GOAL OF THE EXERCISE: Extract the data exactly, missing nothing.
——
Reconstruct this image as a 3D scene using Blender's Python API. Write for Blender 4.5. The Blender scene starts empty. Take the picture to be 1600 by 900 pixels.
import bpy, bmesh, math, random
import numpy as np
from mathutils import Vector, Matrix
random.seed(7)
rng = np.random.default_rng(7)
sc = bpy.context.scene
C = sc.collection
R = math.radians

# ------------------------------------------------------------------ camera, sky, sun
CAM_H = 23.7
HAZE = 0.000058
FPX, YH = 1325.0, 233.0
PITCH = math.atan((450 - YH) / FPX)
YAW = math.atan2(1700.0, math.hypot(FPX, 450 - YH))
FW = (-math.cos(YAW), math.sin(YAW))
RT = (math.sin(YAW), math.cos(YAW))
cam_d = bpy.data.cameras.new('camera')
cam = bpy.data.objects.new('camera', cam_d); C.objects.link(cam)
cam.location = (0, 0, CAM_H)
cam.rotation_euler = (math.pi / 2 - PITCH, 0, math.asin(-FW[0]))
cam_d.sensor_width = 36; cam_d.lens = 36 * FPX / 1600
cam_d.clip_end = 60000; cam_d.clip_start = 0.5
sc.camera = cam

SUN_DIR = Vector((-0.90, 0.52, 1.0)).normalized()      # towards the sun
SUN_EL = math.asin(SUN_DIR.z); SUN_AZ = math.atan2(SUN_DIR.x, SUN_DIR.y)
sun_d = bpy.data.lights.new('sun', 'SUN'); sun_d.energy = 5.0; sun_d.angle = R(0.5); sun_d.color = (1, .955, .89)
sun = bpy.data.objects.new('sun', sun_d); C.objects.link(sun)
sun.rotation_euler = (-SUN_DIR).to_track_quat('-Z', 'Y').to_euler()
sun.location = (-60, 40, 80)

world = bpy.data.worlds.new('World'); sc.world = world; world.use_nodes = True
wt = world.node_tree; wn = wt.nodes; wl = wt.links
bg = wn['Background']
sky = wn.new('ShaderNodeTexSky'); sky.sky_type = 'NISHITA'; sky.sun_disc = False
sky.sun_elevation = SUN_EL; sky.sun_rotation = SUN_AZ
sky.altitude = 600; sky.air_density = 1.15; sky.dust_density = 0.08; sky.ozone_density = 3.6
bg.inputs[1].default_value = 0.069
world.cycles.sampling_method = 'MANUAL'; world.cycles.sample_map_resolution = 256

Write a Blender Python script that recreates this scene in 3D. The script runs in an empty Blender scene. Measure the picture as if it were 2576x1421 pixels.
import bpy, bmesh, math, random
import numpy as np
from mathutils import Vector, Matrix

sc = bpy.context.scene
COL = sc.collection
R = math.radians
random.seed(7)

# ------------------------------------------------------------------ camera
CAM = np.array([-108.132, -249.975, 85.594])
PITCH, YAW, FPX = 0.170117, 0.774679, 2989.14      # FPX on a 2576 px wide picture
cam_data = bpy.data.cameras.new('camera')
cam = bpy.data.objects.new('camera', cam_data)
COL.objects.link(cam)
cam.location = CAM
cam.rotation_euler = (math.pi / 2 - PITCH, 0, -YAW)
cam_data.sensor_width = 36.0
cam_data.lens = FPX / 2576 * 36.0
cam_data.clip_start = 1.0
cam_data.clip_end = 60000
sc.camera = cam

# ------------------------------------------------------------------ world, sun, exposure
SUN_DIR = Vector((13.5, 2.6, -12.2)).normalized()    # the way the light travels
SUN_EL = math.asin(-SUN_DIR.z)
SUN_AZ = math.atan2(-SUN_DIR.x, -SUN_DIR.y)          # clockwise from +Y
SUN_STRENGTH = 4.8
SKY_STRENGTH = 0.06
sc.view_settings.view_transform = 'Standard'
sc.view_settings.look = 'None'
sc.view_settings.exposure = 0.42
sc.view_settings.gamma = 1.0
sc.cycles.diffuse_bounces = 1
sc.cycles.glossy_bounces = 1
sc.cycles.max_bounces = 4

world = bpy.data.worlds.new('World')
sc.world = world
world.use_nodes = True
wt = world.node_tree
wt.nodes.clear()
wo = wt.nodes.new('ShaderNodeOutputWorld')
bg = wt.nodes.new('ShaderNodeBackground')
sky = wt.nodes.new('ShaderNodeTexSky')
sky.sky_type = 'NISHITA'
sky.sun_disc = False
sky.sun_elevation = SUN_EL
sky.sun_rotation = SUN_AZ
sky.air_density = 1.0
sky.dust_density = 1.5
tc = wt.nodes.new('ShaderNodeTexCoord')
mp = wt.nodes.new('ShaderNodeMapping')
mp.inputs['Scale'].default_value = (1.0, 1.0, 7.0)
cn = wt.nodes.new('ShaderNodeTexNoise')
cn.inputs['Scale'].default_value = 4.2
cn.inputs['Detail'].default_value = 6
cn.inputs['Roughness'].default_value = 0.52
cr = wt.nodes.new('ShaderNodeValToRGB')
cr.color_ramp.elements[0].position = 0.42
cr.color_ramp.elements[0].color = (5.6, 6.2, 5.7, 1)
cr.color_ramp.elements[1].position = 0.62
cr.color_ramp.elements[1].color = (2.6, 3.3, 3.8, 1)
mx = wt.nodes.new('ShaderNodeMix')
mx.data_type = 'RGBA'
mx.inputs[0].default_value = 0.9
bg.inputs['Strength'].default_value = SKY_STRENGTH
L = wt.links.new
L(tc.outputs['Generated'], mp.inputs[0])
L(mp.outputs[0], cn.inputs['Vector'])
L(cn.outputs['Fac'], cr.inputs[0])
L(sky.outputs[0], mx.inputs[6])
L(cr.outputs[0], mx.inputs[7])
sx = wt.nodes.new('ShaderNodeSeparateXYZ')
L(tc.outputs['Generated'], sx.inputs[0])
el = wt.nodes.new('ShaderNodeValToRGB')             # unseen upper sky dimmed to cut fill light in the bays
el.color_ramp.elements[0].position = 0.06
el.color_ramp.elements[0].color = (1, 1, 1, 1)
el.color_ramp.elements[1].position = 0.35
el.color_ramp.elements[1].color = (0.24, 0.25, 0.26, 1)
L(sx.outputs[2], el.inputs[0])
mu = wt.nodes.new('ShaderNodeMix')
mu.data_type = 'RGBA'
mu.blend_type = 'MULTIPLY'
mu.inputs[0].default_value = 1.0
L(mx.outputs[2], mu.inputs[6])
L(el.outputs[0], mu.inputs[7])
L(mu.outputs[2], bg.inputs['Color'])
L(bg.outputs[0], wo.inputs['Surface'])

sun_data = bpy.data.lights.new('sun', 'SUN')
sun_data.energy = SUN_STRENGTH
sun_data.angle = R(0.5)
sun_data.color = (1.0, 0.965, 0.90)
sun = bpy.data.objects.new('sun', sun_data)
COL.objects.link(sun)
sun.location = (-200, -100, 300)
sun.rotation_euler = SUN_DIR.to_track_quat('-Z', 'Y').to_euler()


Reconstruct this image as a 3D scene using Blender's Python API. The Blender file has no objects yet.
——
THE REPLY:
Reconstruct this image as a 3D scene using Blender's Python API. Write for Blender 4.5. The Blender scene starts empty. Take the picture to be 1600 by 900 pixels.
import bpy, bmesh, math, random
import numpy as np
from mathutils import Vector, Matrix
random.seed(7)
rng = np.random.default_rng(7)
sc = bpy.context.scene
C = sc.collection
R = math.radians

# ------------------------------------------------------------------ camera, sky, sun
CAM_H = 23.7
HAZE = 0.000058
FPX, YH = 1325.0, 233.0
PITCH = math.atan((450 - YH) / FPX)
YAW = math.atan2(1700.0, math.hypot(FPX, 450 - YH))
FW = (-math.cos(YAW), math.sin(YAW))
RT = (math.sin(YAW), math.cos(YAW))
cam_d = bpy.data.cameras.new('camera')
cam = bpy.data.objects.new('camera', cam_d); C.objects.link(cam)
cam.location = (0, 0, CAM_H)
cam.rotation_euler = (math.pi / 2 - PITCH, 0, math.asin(-FW[0]))
cam_d.sensor_width = 36; cam_d.lens = 36 * FPX / 1600
cam_d.clip_end = 60000; cam_d.clip_start = 0.5
sc.camera = cam

SUN_DIR = Vector((-0.90, 0.52, 1.0)).normalized()      # towards the sun
SUN_EL = math.asin(SUN_DIR.z); SUN_AZ = math.atan2(SUN_DIR.x, SUN_DIR.y)
sun_d = bpy.data.lights.new('sun', 'SUN'); sun_d.energy = 5.0; sun_d.angle = R(0.5); sun_d.color = (1, .955, .89)
sun = bpy.data.objects.new('sun', sun_d); C.objects.link(sun)
sun.rotation_euler = (-SUN_DIR).to_track_quat('-Z', 'Y').to_euler()
sun.location = (-60, 40, 80)

world = bpy.data.worlds.new('World'); sc.world = world; world.use_nodes = True
wt = world.node_tree; wn = wt.nodes; wl = wt.links
bg = wn['Background']
sky = wn.new('ShaderNodeTexSky'); sky.sky_type = 'NISHITA'; sky.sun_disc = False
sky.sun_elevation = SUN_EL; sky.sun_rotation = SUN_AZ
sky.altitude = 600; sky.air_density = 1.15; sky.dust_density = 0.08; sky.ozone_density = 3.6
bg.inputs[1].default_value = 0.069
world.cycles.sampling_method = 'MANUAL'; world.cycles.sample_map_resolution = 256

Write a Blender Python script that recreates this scene in 3D. The script runs in an empty Blender scene. Measure the picture as if it were 2576x1421 pixels.
import bpy, bmesh, math, random
import numpy as np
from mathutils import Vector, Matrix

sc = bpy.context.scene
COL = sc.collection
R = math.radians
random.seed(7)

# ------------------------------------------------------------------ camera
CAM = np.array([-108.132, -249.975, 85.594])
PITCH, YAW, FPX = 0.170117, 0.774679, 2989.14      # FPX on a 2576 px wide picture
cam_data = bpy.data.cameras.new('camera')
cam = bpy.data.objects.new('camera', cam_data)
COL.objects.link(cam)
cam.location = CAM
cam.rotation_euler = (math.pi / 2 - PITCH, 0, -YAW)
cam_data.sensor_width = 36.0
cam_data.lens = FPX / 2576 * 36.0
cam_data.clip_start = 1.0
cam_data.clip_end = 60000
sc.camera = cam

# ------------------------------------------------------------------ world, sun, exposure
SUN_DIR = Vector((13.5, 2.6, -12.2)).normalized()    # the way the light travels
SUN_EL = math.asin(-SUN_DIR.z)
SUN_AZ = math.atan2(-SUN_DIR.x, -SUN_DIR.y)          # clockwise from +Y
SUN_STRENGTH = 4.8
SKY_STRENGTH = 0.06
sc.view_settings.view_transform = 'Standard'
sc.view_settings.look = 'None'
sc.view_settings.exposure = 0.42
sc.view_settings.gamma = 1.0
sc.cycles.diffuse_bounces = 1
sc.cycles.glossy_bounces = 1
sc.cycles.max_bounces = 4

world = bpy.data.worlds.new('World')
sc.world = world
world.use_nodes = True
wt = world.node_tree
wt.nodes.clear()
wo = wt.nodes.new('ShaderNodeOutputWorld')
bg = wt.nodes.new('ShaderNodeBackground')
sky = wt.nodes.new('ShaderNodeTexSky')
sky.sky_type = 'NISHITA'
sky.sun_disc = False
sky.sun_elevation = SUN_EL
sky.sun_rotation = SUN_AZ
sky.air_density = 1.0
sky.dust_density = 1.5
tc = wt.nodes.new('ShaderNodeTexCoord')
mp = wt.nodes.new('ShaderNodeMapping')
mp.inputs['Scale'].default_value = (1.0, 1.0, 7.0)
cn = wt.nodes.new('ShaderNodeTexNoise')
cn.inputs['Scale'].default_value = 4.2
cn.inputs['Detail'].default_value = 6
cn.inputs['Roughness'].default_value = 0.52
cr = wt.nodes.new('ShaderNodeValToRGB')
cr.color_ramp.elements[0].position = 0.42
cr.color_ramp.elements[0].color = (5.6, 6.2, 5.7, 1)
cr.color_ramp.elements[1].position = 0.62
cr.color_ramp.elements[1].color = (2.6, 3.3, 3.8, 1)
mx = wt.nodes.new('ShaderNodeMix')
mx.data_type = 'RGBA'
mx.inputs[0].default_value = 0.9
bg.inputs['Strength'].default_value = SKY_STRENGTH
L = wt.links.new
L(tc.outputs['Generated'], mp.inputs[0])
L(mp.outputs[0], cn.inputs['Vector'])
L(cn.outputs['Fac'], cr.inputs[0])
L(sky.outputs[0], mx.inputs[6])
L(cr.outputs[0], mx.inputs[7])
sx = wt.nodes.new('ShaderNodeSeparateXYZ')
L(tc.outputs['Generated'], sx.inputs[0])
el = wt.nodes.new('ShaderNodeValToRGB')             # unseen upper sky dimmed to cut fill light in the bays
el.color_ramp.elements[0].position = 0.06
el.color_ramp.elements[0].color = (1, 1, 1, 1)
el.color_ramp.elements[1].position = 0.35
el.color_ramp.elements[1].color = (0.24, 0.25, 0.26, 1)
L(sx.outputs[2], el.inputs[0])
mu = wt.nodes.new('ShaderNodeMix')
mu.data_type = 'RGBA'
mu.blend_type = 'MULTIPLY'
mu.inputs[0].default_value = 1.0
L(mx.outputs[2], mu.inputs[6])
L(el.outputs[0], mu.inputs[7])
L(mu.outputs[2], bg.inputs['Color'])
L(bg.outputs[0], wo.inputs['Surface'])

sun_data = bpy.data.lights.new('sun', 'SUN')
sun_data.energy = SUN_STRENGTH
sun_data.angle = R(0.5)
sun_data.color = (1.0, 0.965, 0.90)
sun = bpy.data.objects.new('sun', sun_data)
COL.objects.link(sun)
sun.location = (-200, -100, 300)
sun.rotation_euler = SUN_DIR.to_track_quat('-Z', 'Y').to_euler()


Reconstruct this image as a 3D scene using Blender's Python API. The Blender file has no objects yet.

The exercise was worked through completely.